Monday, February 8, 2021

Not “Me too”, not “me two”, but “me three”.

One of the greatest challenges in attaining any degree of maturity in the spiritual life is to live life with the belief that “my life is not about me”.  To be sure, I am not saying at all that a healthy spiritual life necessitates self-loathing and any form of self-hatred.  But if humility is the requisite of a spiritual person, then one of the effects of humility has to be the antithesis of self-promotion, self-glorification or self-centeredness.  The supreme example of this is in the way the three persons of the Holy Trinity love.  Their love for the other is so pure and so total that there is no self-reference and self-protection but a full giving of love.  With each receiving of the love from the other, the recipient cannot but return this love in a total and undiminished way.  


What I just tried to put into figurative language in a very simplistic and perhaps clumsy way is what theologians call perichoresis.  When we understand that this cyclical giving and receiving of the love of God in his three persons is what sustains all of existence as we know it, it has to follow that our human experience of love mimics this selfless and other-centered pattern.  This gives the strongest reasons why for any human experience of love to convey truth and purity, there has to be some form of the denial of self.  It’s not that God wants us to die in order for us to be loved. 

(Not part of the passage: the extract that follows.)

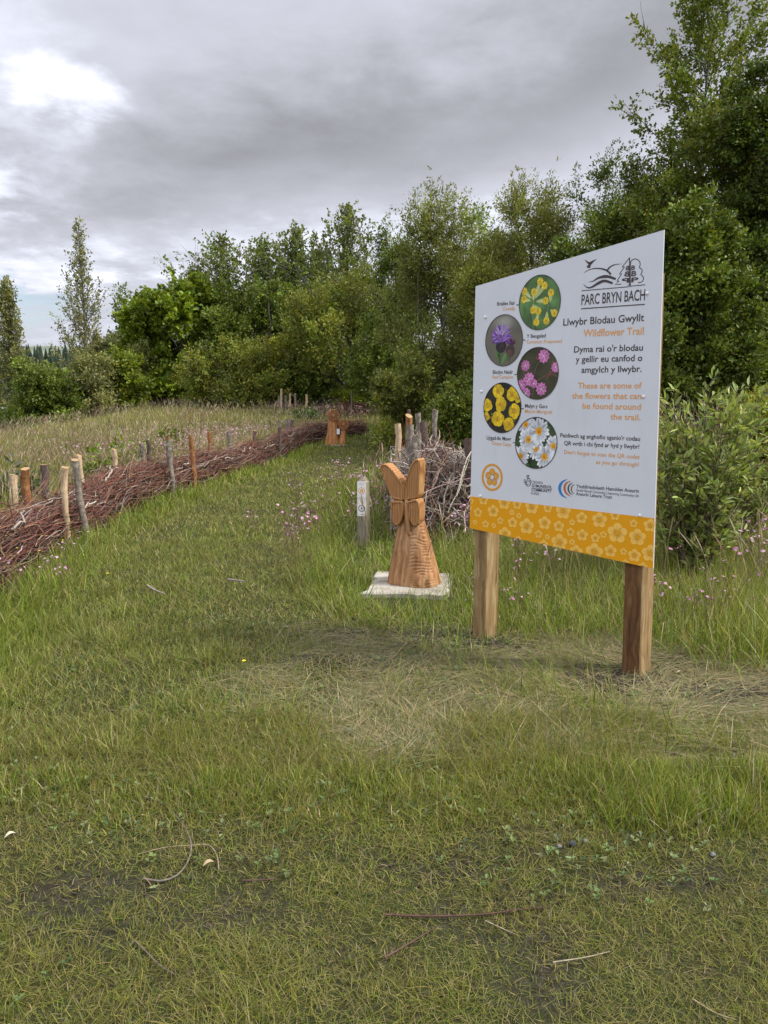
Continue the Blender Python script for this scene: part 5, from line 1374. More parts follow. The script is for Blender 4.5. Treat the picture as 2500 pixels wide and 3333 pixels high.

In our own interpersonal relationships, be they in our families, in marriages or just among people in general, there is a hierarchy to follow when it comes to loving.  

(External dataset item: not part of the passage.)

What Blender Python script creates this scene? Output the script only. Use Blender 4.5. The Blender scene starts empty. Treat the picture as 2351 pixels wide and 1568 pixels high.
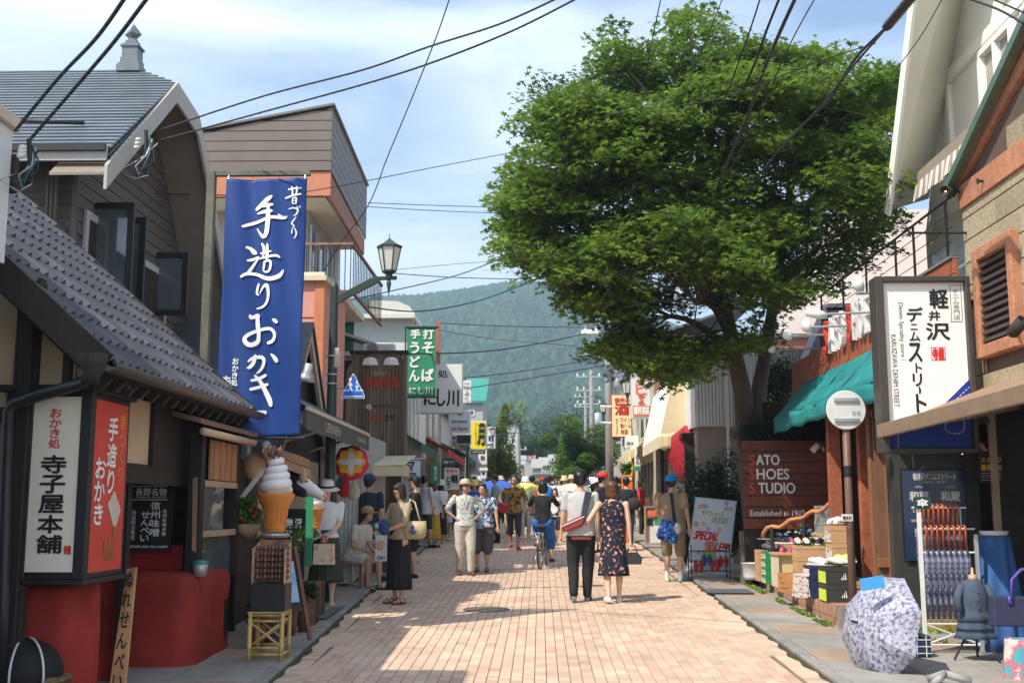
import bpy,bmesh,math,random
import numpy as np
from mathutils import Vector,Matrix,Quaternion,noise as mnoise
R=math.radians
random.seed(7)
scn=bpy.context.scene
COL=scn.collection
# ---------------------------------------------------------------- camera
FPX,HZ,VX,CX,CY=2600.0,1170.0,1240.0,1175.5,784.0
CAMZ=1.65
SL=math.tan(math.atan((HZ-CY)/FPX) - math.atan((1100-CY)/FPX))     # the street climbs gently away from the camera
PITCH=math.atan((HZ-CY)/FPX)
YAW=math.atan((VX-CX)/FPX*math.cos(PITCH))
cd=bpy.data.cameras.new('camera');cam=bpy.data.objects.new('camera',cd);COL.objects.link(cam)
cd.sensor_width=36;cd.lens=36*FPX/2351;cd.clip_start=.1;cd.clip_end=6000
cam.location=(0,0,CAMZ);cam.rotation_euler=(math.pi/2+PITCH,0,YAW)
scn.camera=cam
_cm=cam.rotation_euler.to_matrix()
O=Vector((0,0,CAMZ))
# ---------------------------------------------------------------- sky and sun
SUN_EL,SUN_AZ=R(50),math.atan2(.73,.68)      # light travels towards +x +y
ld=bpy.data.lights.new('sun','SUN');sun=bpy.data.objects.new('sun',ld);COL.objects.link(sun)
ld.energy=4.0;ld.angle=R(.53);ld.color=(1,.93,.80)
tv=Vector((math.sin(SUN_AZ)*math.cos(SUN_EL),math.cos(SUN_AZ)*math.cos(SUN_EL),-math.sin(SUN_EL)))
sun.rotation_euler=tv.to_track_quat('-Z','Y').to_euler();sun.location=(-20,-20,40)
w=bpy.data.worlds.new('World');scn.world=w;w.use_nodes=True
nt=w.node_tree;N=nt.nodes;Lk=nt.links;N.clear()
out=N.new('ShaderNodeOutputWorld');bg=N.new('ShaderNodeBackground');sky=N.new('ShaderNodeTexSky')
sky.sky_type='NISHITA';sky.sun_disc=False;sky.sun_elevation=SUN_EL
sky.sun_rotation=math.atan2(-tv.x,-tv.y);sky.altitude=900;sky.air_density=1.3;sky.dust_density=.9;sky.ozone_density=1.6
tc=N.new('ShaderNodeTexCoord');mp=N.new('ShaderNodeMapping');mp.inputs['Scale'].default_value=(1.2,1.2,4.2);mp.inputs['Rotation'].default_value=(0,R(14),0)
no=N.new('ShaderNodeTexNoise');no.inputs['Scale'].default_value=1.7;no.inputs['Detail'].default_value=8;no.inputs['Roughness'].default_value=.55;no.inputs['Distortion'].default_value=.5
rp=N.new('ShaderNodeValToRGB');rp.color_ramp.elements[0].position=.36;rp.color_ramp.elements[1].position=.70
rp.color_ramp.elements[1].color=(.66,.66,.66,1)
mx=N.new('ShaderNodeMix');mx.data_type='RGBA';mx.inputs[7].default_value=(10.5,11.2,12.4,1)
Lk.new(tc.outputs['Generated'],mp.inputs[0]);Lk.new(mp.outputs[0],no.inputs[0]);Lk.new(no.outputs[0],rp.inputs[0])
Lk.new(rp.outputs[0],mx.inputs[0]);Lk.new(sky.outputs[0],mx.inputs[6]);Lk.new(mx.outputs[2],bg.inputs[0]);Lk.new(bg.outputs[0],out.inputs[0])
bg.inputs[1].default_value=.145
scn.view_settings.view_transform='Standard';scn.view_settings.look='None'
scn.view_settings.exposure=.53;scn.view_settings.gamma=1;scn.view_settings.use_curve_mapping=False
scn.render.engine='CYCLES';scn.cycles.max_bounces=7;scn.cycles.transparent_max_bounces=10;scn.cycles.volume_bounces=0
try:
    scn.cycles.use_denoising=True
except Exception: pass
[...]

The first love is our love of God.  Taken from what the Jewish tradition calls the great shema from Deut. 6:4-5 we are reminded and instructed that we shall love the Lord our God with all our heart, all our being and all our might.  

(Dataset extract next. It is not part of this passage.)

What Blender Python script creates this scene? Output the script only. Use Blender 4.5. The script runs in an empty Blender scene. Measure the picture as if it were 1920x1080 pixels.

The second love is for the other person.  Grounded first in our love for God, we turn next to our fellow human person, and this includes our spouses, our blood relations, and who Jesus defines as ‘our neighbour’.   


The third order of love is the love of the self.  The problem that plagues a large majority of the human population is that we tend to reverse this order and love ourselves first, others second and (maybe) God third.  When God is not the base and foundation of our lives, God will also not be the base and foundation of our loves.  God easily then gets treated in some periphery way, like as if he is an attachment to life, not unlike what a printer is to a computer.  The computer can run just fine without a printer, but it is only when some hard copy is required that the printer is sought and used.  


Both marriage and family life face great challenges to be lived well and flourish.  In my experience of counselling and helping families to grow and flourish, I often see that the family’s awareness of God and love of God isn’t often their first priority.  The attention paid to gaining financial stability, getting the childrens’ academic needs sorted out and secured are often what gets most of the family’s resources.  While these are not often deemed as gods in their own right, the kind of attention and devotion these get do in fact end up with their being worshipped rather than God, often relegating the spiritual life and the family’s relationship with God to the back burner.  


This arrangement may appear fine at the onset, but it is when these ‘gods’ turn on us, and we see how limited their ability to give us true stability, happiness and contentment that we begin to flounder and lose our mooring in life.


Directly speaking about this doesn’t often work in getting Catholics to reprioritize their loves.  Instead, many may choose to believe it in a cerebral way, but carry on with putting the love of God as the last in the order of priority and importance.  If reading this short reflection has started you to rethink the way you are ordering your loves in life, then perhaps it has done some good.  


The spiritual masters have always reminded us that there should only be one order to our loves in life – God first, others second, and me third.  And there are plenty of good reasons for this.